Aim >>
Some lines in the listing below may include the string "scene". How many are there? Give only the number.

Information shown >>
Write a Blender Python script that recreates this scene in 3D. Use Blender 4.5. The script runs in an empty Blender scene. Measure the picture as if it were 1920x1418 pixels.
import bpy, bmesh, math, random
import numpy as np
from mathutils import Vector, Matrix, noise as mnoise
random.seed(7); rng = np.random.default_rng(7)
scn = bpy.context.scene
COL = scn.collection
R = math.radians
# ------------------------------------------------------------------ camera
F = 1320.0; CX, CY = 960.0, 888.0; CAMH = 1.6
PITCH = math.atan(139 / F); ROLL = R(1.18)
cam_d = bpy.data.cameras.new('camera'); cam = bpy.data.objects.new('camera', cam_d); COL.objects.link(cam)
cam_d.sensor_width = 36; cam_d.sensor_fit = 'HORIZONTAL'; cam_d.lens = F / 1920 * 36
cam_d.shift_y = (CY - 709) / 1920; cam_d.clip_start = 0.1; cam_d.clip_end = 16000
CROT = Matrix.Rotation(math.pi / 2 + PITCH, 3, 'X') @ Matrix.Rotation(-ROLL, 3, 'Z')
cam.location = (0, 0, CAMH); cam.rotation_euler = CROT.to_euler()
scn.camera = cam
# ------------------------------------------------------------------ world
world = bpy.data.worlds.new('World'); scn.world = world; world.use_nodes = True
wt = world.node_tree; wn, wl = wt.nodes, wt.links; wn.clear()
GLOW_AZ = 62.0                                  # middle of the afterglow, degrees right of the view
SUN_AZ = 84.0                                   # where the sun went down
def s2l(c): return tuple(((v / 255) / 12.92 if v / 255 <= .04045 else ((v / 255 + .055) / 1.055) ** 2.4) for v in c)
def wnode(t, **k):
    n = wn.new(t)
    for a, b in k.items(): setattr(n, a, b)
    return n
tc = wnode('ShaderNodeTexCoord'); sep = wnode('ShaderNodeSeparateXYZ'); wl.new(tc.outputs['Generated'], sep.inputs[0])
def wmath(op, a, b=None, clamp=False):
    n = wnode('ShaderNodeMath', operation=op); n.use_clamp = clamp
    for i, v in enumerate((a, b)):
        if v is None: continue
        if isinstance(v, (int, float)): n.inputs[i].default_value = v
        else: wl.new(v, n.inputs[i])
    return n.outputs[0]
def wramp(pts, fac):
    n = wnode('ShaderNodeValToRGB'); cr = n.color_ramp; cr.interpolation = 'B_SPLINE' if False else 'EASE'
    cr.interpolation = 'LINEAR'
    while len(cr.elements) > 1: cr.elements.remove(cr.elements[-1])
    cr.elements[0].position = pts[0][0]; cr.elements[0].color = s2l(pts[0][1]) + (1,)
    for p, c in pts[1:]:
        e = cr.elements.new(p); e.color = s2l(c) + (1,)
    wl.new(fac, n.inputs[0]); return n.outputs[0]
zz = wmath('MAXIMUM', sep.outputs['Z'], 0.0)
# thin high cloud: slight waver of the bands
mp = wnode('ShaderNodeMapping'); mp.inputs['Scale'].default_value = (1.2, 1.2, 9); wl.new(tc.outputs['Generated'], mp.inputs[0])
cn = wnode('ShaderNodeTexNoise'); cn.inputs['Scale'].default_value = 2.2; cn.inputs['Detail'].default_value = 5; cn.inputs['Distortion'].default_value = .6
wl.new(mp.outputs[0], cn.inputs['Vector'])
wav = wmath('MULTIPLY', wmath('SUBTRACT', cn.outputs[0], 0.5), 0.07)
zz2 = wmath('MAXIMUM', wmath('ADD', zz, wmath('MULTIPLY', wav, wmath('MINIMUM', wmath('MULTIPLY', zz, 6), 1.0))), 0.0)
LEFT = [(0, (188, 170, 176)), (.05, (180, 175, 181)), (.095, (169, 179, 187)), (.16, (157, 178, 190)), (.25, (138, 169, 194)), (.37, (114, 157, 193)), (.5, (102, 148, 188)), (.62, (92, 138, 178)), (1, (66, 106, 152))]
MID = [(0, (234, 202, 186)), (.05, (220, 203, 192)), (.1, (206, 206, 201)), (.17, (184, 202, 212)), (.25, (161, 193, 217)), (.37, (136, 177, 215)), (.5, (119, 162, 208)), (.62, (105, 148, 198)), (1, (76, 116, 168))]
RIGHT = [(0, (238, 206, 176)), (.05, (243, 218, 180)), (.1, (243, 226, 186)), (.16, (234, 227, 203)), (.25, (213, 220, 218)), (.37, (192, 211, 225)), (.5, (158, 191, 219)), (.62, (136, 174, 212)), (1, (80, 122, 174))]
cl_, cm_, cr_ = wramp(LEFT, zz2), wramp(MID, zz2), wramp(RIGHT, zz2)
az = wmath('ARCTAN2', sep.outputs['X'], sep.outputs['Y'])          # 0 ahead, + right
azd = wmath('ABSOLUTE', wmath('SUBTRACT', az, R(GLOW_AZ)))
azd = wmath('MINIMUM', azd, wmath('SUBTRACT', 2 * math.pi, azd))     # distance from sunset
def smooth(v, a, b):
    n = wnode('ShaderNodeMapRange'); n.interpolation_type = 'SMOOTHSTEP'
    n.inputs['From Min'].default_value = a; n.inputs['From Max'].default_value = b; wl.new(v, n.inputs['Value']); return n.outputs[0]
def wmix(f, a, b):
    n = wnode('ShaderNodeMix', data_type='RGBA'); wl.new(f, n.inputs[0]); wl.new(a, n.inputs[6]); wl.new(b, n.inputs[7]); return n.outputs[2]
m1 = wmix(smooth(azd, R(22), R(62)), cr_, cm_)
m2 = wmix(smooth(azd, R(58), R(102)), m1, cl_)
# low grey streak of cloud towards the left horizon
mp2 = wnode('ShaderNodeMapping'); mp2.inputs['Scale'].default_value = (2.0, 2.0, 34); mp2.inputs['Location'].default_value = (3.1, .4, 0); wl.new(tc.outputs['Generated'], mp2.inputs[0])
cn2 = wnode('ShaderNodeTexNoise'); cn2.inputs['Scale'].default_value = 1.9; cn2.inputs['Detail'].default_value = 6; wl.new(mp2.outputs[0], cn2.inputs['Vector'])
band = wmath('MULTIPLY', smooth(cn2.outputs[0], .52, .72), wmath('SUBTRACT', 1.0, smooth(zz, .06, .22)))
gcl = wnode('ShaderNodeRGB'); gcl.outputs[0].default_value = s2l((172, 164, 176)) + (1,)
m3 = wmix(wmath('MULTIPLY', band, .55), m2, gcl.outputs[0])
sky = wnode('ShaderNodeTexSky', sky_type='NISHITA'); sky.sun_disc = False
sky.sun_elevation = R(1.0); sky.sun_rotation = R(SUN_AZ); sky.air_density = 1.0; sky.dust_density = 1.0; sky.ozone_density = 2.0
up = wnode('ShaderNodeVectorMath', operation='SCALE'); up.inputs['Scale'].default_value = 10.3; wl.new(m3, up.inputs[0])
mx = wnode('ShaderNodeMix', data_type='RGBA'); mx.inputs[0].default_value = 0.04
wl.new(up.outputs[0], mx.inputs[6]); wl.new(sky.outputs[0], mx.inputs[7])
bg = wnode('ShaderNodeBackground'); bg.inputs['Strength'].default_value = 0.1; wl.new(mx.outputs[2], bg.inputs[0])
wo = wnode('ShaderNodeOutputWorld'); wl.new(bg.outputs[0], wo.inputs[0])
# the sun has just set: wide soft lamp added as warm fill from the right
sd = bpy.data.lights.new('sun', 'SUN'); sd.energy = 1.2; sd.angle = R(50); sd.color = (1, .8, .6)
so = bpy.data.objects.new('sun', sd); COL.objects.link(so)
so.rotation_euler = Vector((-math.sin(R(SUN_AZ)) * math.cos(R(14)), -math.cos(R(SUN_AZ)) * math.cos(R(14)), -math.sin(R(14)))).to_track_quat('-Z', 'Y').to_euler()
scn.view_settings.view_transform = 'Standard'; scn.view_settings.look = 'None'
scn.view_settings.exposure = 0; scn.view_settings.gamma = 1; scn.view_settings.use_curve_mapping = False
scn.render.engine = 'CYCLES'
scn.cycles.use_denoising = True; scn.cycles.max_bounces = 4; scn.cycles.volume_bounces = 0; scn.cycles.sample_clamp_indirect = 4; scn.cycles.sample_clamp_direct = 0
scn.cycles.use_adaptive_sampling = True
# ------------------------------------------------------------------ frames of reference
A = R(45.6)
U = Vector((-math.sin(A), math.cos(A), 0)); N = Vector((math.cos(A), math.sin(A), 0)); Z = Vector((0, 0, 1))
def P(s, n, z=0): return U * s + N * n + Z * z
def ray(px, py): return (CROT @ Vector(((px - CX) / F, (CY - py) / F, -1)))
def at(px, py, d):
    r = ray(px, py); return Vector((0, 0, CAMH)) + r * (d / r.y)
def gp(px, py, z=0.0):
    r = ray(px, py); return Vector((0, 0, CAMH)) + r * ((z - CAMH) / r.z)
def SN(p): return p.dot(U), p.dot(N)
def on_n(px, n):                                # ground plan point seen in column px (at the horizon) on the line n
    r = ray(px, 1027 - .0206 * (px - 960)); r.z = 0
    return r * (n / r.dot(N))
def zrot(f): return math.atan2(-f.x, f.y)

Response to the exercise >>
2